Friday, March 17, 2017

Charles A. Gillen, Sr.

Thanks to D Foote for the following: 

NATIONAL TRIBUNE-Sep. 12, 1889

Charles A. Gillen, Co G 11th Mo, (Eagle Brigade), Birds, Ill. has never seen anything regarding his old regiment in the NATIONAL TRIBUNE. He would like to know if the boys remember that first expedition of the regiment to Ft. Pillow, under the command of Gen. Pope, immediately after the capture of Island No. 10. The fleet consisted of 25 steamers loaded with troops, and convoyed by the gunboats and mortar-fleet. They suffered terribly with the cold on the trip, as they were on the hurricane deck, and it rained nine days and nights. The men, having no shelter from the weather, used to crowd around the smokestack to keep warm. The Captain of the boat they were on, complained to the Colonel; he being afraid that the crowding around the stacks would cause the boat to take fire, and guards were placed to prevent the boys from taking the little comfort to be had there.

OBIT
LAWRENCEVILLE REPUBLICAN-May 30, 1912
Death has again removed from our midst a dear parent, a beloved comrade and neighbor and loyal citizen, Charles A. Gillen, Sr. who departed this life May 21st 1912, was born in Philadelphia, Pennsylvania December 29, 1832. He was a son of Hannah and Philip Dylan, his father being a native of county Cavan, Ireland. With his brother Riley, he immigrated to this section of the country in 1840 or 1841. His father entered and bought the land now owned by Stephan Rash, and the South 40 acres now owned by Isaac Gearhart and the land on which he resided the greater part of his life.
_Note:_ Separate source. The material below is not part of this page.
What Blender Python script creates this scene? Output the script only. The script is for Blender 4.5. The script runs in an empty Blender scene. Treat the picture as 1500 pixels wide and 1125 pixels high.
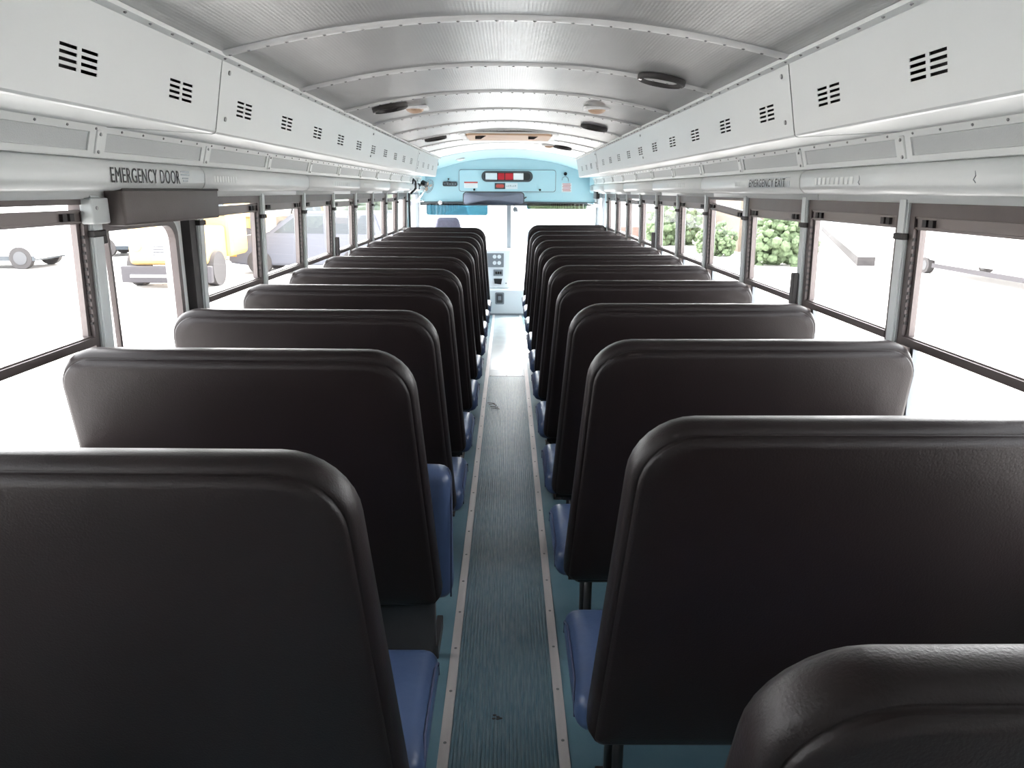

His boyhood and early manhood was spent amid the privation and hardship of pioneer life. The only education he received outside of what he received in Philadelphia was obtained in the pioneer schools of this section. Although having but a meager chance to obtain an education, he was a great reader and was considered by his neighbors and friends above the average intelligence. On July 26, 1861 he responded to the call of his country and entered the camp of the Union a private in Company G 11th Missouri and served one year four months and 14 days. He was honorably discharged December 10, 1862 for disability. On December 24, 1863 he was united in marriage to Emily Price. To this union were born five children, Violet who died in infancy, Mary Bird, of Hardy, Arkansas, Philip of Pekin, Illinois, Carrie Bird of West Concord, Minnesota and Charles of Birds, Illinois. On the 10th day Of August 1882 he was mustered as a comrade in the W.H. Fritchey Post No. 150 GAR. As a member of the GAR he was honored by his comrades by being made Officer of the Day, almost the entire history of the post. He also served several terms as Commander.

Besides his children he leaves a sister Mrs. Margaret Rawlings of Hennessee, Oklahoma, his wife having preceded him to the great beyond only two months ago. He was buried in Conover Cemetery.